The Scene: Piracy Series Director Interview
NYU student Brian Sandro has a secret: he and his friends pirate hundreds of millions of dollars of illicit Hollywood movies in their spare time. They are revered, reviled, hunted and admired. No one knows who they are - at least, not as far as they know.This is the pitch for The Scene, an online series about the fictional movie ripping group CPX, lead by Brian Sandro. Episodes can be viewed online and downloaded through BitTorrent and P2P clients, and are distributed under a Creative Commons license. Just watched some episodes and all you see is Sandro sitting behind his computer (great acting), while another screen displays the chat sessions with his crew members and an Asian "business partner" to which he leaks movies. A bit entertaining, and it offers some insight in the piracy trading, though I've got no idea how far this is accurate. Apparently 70% of the initial viewers of the series thought they were looking at some real action.
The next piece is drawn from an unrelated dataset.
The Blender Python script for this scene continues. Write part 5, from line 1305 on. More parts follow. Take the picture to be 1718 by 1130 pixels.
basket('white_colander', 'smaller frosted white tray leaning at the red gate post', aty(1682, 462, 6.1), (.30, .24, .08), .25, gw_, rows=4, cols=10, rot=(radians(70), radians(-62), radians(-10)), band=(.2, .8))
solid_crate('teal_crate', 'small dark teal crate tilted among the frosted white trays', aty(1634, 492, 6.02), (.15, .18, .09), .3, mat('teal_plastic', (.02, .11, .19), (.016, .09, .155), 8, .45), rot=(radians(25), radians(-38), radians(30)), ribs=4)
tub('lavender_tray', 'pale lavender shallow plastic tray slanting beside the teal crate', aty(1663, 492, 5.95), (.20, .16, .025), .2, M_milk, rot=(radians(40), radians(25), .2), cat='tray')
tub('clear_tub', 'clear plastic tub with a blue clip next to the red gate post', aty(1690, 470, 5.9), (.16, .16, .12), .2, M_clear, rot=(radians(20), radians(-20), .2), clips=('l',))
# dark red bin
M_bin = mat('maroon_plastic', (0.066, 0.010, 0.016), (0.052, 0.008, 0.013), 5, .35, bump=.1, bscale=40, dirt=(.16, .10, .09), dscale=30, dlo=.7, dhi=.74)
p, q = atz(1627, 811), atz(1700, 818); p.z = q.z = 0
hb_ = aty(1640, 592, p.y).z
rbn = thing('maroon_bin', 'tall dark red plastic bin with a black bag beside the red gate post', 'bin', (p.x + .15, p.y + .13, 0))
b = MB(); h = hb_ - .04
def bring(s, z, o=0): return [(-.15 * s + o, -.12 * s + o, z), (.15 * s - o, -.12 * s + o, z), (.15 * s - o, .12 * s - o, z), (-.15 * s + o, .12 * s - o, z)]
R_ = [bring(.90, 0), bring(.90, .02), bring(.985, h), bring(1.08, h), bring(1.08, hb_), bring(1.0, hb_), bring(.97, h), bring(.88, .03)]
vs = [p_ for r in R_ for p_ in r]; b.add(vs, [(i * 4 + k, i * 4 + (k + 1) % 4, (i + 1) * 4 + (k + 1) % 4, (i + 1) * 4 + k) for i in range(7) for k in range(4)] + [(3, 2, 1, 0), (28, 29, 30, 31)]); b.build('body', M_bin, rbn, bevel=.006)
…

Slyck now has an interview with writer/director Mitchell Reichgut, who is also founder of Jun Entertainment Group, the production company behind The Scene. He has some clear ideas about the role of file-sharing in future distribution of (television) entertainment and the (legal) developments that might threaten it, such as the broadcast flag:
If the only hope of saving costly productions is with the broadcast flag, then we're done with costly productions. Not one of the various DRM schemes ever proposed has worked for more than a few months, and the hardware to evade the broadcast flag already exists. Can the content industries or the FCC point to one *single* song or video that has been protected with DRM that hasn't been pirated?
On the other hand, our vision of the future is that file sharing will become like TV - entertainment that's paid for by sponsors, not by recipients. In that world, you aren't ramming DRM or the broadcast flag down the throats of consumers who don't want it.